I was thinking about taking pictures of my grandmother for a longer while before I went and took these over my Christmas holiday.
I had a wish to make pictures of her as soon as possible, because she is in a respectable age and you never know when something might happen and after that there would be no possibility in taking them, ever.... But it never is easy to go to her's and just take the camera out and take the pictures. The brief about documentary and the desire for good pictures was strong enough force for me to go and see her one day.
I think I have got some quite successful portraits of her, but I never engaged myself much enough to achieve what I actually was aiming for and was expecting.
I found this being a prefect exercise about how much time we have to spend with one to make the person comfortable and loose the mask we all put up in front of a camera.
I never thought that far, till a teacher pointed out that I have to spend twice as much time or even more to reveal someone who's portrait is stronger likeness to the person I know and see when I visit home.
Only now I understand that photography is quite a psychological engaging and interaction between the artist, sitter and the magic moment of camera in between. And that you must be emotionally strong yourself and you have to be ready to be under so much pressure till you will be able to get the right moment that sometimes it takes more than one go, like in my case.

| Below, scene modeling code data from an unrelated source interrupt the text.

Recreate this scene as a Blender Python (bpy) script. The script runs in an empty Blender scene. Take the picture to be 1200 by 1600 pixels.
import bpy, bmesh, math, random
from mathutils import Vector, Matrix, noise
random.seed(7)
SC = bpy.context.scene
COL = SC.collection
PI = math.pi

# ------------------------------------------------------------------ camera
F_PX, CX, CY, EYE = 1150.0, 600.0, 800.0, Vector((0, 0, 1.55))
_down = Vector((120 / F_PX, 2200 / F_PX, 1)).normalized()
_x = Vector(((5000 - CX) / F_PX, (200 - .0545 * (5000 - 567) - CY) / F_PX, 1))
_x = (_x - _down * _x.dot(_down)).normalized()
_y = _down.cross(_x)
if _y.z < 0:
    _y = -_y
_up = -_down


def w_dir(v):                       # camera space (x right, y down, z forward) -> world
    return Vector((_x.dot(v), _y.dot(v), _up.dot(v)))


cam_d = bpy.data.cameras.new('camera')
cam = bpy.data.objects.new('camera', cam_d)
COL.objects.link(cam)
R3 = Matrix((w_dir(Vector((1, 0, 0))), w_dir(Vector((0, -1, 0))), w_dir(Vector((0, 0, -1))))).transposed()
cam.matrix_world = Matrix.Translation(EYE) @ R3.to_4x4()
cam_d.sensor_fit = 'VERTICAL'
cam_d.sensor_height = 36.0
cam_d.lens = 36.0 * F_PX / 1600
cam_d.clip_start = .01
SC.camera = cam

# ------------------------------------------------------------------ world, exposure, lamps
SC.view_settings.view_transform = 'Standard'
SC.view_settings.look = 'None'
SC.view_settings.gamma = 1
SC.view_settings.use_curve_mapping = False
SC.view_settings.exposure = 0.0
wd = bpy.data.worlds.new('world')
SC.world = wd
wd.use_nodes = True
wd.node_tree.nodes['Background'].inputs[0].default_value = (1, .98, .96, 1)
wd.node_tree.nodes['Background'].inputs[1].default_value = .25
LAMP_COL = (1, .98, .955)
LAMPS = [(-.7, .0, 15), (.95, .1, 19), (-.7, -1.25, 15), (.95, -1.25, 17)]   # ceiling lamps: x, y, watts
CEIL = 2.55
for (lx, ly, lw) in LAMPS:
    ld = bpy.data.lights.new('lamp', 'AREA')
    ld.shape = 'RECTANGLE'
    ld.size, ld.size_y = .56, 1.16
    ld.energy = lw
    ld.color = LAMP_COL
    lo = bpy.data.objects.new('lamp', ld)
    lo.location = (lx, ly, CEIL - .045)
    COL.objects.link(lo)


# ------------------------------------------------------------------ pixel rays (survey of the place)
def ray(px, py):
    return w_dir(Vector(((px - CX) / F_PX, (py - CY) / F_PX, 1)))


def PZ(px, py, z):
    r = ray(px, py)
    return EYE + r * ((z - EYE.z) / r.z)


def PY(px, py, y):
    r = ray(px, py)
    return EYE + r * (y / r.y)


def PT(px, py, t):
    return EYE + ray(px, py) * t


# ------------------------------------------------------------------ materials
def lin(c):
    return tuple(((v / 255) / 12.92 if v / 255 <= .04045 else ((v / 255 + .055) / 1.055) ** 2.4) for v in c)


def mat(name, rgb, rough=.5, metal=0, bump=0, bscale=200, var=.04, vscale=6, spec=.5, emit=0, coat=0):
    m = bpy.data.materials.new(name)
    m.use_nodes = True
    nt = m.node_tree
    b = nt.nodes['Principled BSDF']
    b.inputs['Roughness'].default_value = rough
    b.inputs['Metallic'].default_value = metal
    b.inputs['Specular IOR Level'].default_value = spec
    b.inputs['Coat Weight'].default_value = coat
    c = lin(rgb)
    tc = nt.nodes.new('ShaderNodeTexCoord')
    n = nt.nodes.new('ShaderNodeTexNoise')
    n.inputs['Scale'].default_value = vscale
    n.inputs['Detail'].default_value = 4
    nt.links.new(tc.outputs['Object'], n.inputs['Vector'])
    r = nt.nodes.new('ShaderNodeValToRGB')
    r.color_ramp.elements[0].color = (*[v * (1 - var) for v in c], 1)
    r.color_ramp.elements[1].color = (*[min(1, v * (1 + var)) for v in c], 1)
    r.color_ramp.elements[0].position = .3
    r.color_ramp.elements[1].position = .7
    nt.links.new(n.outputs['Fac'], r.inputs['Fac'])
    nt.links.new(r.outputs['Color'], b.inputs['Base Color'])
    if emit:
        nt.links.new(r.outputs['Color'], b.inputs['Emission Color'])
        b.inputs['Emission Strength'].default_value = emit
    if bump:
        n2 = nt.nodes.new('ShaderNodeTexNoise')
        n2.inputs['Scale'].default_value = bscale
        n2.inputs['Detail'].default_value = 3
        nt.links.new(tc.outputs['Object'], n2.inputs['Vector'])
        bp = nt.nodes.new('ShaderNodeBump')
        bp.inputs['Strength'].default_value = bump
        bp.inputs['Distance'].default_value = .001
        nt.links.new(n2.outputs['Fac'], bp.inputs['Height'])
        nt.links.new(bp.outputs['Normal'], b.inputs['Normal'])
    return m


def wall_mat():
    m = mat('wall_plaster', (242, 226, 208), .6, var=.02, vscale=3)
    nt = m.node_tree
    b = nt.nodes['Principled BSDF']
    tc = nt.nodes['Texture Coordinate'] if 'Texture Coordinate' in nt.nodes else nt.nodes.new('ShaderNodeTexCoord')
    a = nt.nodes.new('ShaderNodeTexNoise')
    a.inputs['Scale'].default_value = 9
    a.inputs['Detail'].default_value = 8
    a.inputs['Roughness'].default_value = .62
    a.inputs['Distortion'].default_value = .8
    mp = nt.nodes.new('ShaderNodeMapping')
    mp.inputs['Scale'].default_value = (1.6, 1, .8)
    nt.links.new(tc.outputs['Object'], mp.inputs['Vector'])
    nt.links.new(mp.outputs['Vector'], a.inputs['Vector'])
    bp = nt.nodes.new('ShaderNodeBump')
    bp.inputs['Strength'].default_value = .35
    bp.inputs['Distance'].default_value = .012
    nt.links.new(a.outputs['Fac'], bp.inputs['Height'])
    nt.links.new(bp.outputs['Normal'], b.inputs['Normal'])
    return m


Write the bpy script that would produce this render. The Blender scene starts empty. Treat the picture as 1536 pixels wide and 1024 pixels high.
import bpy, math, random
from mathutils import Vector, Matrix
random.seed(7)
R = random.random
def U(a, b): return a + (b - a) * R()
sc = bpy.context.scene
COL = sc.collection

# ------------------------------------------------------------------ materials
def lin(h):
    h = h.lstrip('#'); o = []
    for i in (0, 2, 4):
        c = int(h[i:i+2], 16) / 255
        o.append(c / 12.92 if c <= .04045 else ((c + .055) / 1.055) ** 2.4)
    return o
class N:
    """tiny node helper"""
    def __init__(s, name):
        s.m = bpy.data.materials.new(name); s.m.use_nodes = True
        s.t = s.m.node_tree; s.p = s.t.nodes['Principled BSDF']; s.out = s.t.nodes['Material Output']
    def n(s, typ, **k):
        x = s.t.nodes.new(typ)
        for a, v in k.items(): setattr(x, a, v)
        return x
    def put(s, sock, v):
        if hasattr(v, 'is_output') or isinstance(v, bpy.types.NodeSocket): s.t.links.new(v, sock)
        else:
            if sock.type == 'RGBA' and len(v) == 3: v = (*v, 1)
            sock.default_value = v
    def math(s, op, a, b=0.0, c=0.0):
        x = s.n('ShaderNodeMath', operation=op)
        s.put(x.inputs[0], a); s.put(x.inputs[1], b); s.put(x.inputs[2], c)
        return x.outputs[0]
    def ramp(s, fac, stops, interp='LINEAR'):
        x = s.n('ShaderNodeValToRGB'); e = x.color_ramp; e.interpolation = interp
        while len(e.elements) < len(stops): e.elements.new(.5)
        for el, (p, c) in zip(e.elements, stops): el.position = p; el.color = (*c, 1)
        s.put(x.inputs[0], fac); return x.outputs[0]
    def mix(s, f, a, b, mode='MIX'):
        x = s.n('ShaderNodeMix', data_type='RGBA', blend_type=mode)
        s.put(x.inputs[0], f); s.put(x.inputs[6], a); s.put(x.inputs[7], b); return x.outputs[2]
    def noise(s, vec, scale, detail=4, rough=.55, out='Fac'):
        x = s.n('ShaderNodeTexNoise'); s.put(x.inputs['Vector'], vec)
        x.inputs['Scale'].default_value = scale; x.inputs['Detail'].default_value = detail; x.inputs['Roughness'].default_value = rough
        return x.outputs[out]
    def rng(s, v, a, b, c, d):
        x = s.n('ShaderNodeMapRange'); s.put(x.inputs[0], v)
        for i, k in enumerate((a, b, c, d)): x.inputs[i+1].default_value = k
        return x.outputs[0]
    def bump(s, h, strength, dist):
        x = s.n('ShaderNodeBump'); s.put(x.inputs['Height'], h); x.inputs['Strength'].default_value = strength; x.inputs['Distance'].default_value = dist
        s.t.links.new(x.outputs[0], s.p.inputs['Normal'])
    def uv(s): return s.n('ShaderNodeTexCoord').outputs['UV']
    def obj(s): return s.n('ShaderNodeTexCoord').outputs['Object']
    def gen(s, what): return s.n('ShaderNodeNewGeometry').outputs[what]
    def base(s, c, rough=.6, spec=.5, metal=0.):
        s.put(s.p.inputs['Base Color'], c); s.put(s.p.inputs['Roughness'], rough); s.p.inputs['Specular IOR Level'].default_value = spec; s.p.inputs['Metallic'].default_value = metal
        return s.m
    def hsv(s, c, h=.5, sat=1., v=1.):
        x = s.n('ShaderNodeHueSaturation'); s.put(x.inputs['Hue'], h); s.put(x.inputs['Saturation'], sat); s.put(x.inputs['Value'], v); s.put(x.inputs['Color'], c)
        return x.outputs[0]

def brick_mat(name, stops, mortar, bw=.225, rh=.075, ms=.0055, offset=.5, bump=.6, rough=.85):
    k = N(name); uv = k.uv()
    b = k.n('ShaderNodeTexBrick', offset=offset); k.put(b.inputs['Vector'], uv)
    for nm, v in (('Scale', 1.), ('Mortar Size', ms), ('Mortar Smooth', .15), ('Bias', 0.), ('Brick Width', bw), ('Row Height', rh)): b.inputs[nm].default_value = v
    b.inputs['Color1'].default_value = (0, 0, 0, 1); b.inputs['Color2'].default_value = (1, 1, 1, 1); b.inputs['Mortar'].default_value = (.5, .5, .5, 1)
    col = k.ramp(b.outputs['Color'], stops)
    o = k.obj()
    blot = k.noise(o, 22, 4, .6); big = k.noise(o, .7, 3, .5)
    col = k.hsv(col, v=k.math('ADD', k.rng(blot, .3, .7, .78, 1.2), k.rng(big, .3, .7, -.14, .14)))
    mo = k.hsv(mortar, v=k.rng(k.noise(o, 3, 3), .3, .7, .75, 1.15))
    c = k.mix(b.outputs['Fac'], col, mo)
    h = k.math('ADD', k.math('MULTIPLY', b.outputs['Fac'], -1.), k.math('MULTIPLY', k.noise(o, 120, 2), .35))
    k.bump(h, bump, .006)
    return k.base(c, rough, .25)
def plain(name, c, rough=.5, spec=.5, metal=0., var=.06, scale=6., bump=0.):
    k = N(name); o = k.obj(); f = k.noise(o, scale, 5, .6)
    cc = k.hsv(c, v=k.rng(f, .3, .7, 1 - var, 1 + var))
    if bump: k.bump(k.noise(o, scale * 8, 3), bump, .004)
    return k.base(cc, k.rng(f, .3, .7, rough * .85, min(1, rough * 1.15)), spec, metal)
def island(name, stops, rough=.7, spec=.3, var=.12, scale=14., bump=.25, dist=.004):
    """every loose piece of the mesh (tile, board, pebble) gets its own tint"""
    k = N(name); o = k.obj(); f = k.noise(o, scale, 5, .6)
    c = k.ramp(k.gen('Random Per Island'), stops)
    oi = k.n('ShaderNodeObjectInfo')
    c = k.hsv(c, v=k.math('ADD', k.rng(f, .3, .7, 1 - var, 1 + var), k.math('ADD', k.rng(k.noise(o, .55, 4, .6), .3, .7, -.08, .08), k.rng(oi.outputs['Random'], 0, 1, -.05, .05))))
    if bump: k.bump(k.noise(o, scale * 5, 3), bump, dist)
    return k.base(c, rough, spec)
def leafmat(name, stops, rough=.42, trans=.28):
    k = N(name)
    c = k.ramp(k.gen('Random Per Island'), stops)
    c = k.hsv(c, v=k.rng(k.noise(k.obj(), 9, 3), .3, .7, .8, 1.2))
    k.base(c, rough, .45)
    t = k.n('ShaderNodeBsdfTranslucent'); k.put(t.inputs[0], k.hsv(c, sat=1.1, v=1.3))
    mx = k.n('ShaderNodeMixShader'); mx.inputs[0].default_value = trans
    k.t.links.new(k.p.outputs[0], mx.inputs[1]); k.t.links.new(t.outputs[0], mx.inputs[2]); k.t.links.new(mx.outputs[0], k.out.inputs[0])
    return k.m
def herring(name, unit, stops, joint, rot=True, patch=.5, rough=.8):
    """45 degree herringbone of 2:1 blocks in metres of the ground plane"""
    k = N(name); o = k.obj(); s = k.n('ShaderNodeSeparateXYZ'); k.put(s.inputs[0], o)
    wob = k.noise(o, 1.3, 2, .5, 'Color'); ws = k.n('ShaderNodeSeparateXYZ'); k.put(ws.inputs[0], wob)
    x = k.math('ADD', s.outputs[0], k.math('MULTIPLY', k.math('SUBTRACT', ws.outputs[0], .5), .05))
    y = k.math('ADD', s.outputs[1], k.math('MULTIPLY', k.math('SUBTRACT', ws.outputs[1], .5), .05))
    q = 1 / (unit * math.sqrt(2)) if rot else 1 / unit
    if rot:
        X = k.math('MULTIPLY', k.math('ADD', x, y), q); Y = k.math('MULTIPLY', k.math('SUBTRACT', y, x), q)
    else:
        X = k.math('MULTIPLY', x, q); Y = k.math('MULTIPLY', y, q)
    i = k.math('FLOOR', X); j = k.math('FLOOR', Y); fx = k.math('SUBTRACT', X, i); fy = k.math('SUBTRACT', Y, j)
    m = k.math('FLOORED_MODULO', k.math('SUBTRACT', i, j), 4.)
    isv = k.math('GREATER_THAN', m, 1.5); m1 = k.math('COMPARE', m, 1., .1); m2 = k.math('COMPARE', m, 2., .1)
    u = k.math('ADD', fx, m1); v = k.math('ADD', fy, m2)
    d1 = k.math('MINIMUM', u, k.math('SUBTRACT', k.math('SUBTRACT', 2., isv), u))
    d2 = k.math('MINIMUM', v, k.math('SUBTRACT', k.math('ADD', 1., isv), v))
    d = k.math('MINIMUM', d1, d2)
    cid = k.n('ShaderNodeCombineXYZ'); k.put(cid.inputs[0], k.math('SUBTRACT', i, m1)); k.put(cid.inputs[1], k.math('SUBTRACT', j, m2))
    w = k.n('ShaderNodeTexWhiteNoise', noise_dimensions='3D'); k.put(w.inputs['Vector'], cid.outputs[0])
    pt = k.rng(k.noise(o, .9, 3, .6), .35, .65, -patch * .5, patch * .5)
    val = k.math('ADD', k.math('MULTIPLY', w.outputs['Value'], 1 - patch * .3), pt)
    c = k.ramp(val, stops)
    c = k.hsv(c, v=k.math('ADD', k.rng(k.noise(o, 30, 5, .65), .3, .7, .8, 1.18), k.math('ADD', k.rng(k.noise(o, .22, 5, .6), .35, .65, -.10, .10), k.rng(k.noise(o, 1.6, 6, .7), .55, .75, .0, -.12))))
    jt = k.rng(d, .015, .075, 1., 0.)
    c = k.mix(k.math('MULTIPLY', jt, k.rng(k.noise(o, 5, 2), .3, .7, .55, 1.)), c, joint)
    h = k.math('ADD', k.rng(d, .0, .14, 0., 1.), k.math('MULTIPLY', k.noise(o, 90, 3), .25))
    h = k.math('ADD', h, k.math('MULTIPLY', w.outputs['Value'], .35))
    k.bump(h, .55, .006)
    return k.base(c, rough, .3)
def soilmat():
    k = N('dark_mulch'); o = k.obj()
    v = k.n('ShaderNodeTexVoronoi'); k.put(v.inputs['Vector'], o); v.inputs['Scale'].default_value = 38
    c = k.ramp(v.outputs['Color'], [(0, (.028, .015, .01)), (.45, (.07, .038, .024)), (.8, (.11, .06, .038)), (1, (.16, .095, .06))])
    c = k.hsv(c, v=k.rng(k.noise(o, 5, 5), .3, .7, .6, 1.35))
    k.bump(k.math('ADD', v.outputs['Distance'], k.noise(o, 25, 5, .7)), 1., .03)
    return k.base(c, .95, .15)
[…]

I was somehow inspired by Bert Teunissen and his "Domestic Landscapes" where he takes pictures of houses and their inhabitants. I find his pictures have a calming quality and the older people look like wise man with their experience and knowledge. But in my pictures I didn't want to show the house that is built around the light and the people in it. It was more about my anger towards my grandmother and I wanted to use photography as my anger management tool and revenge.
I never handled stressful situations well and this wasn't an exception. I never spent long enough time to expose her bitterness towards me and the world. I am on my way there in some images.
I desire to catch more loneliness and sadness, more solitude and bitterness even if it makes me somehow a bad person to put an old women-my grandmother- through that kind of emotions.